The 1983-96 Accord between the Labor government and unions played a key role in economic reform but was not without its critics.

“It was very much a product of the time, very much a product of the Hawke sell which was around consensus politics,” RMIT University Professor of Workplace Law Anthony Forsyth said.
Over time, the accord made it easier for the Hawke and Keating governments to pursue harder economic reforms such as privatisation, deregulation, breaking down tariff walls, even when they cut across unions’ and their members’ interests.
“We were a pretty insular looking economy prior to that period and having the unions onboard was an important element of the economic program,” Professor Forsyth said.
“It pinned unions to participation in the process and the degree of acceptance among union leadership was helpful to the Hawke government being able to overcome opposition from pockets of the union movement.”
Under the accord, figures such as ACTU secretary Bill Kelty were given a seat at the policymaking table and became household names.
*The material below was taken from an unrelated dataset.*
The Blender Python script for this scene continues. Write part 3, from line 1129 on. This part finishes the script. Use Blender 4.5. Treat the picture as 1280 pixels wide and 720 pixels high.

“Inflation was no good for those workers. It was no good for a productive relationship. You can’t bargain about productive things when what you have got hanging over your head is 10 per cent inflation because your starting point is 10 per cent,” Mr Kelty said in 1994 of the accord’s virtues.
However, the accord found its critics from both the right and left of politics.
Free marketeers believed it was a continuation of the “industrial relations club”, the cosy relationship between unions, employers and IR commissioners which acted as a handbrake on labour market reform.
The more militant unions were also disillusioned by the accord towards the end of its life.
“I think as it went on the unions felt they had given up too much on wage restraint,” Professor Forsyth said.
Eight versions of the accord were negotiated but only seven enacted. The election of John Howard in 1996 put an end to the accord process as he pursued industrial relations deregulation, culminating in WorkChoices.
But Mr Morrison distanced himself from Labor’s accord. Rather than promising a suite of new benefits as the trade-off, he warned that without reform those services taken for granted were in peril.
“We do have a social security system which is the envy of the world. That is the product of the last 20 or 30 years and it’s something, I think, we will have an absolute commitment to maintaining,” the Prime Minister said.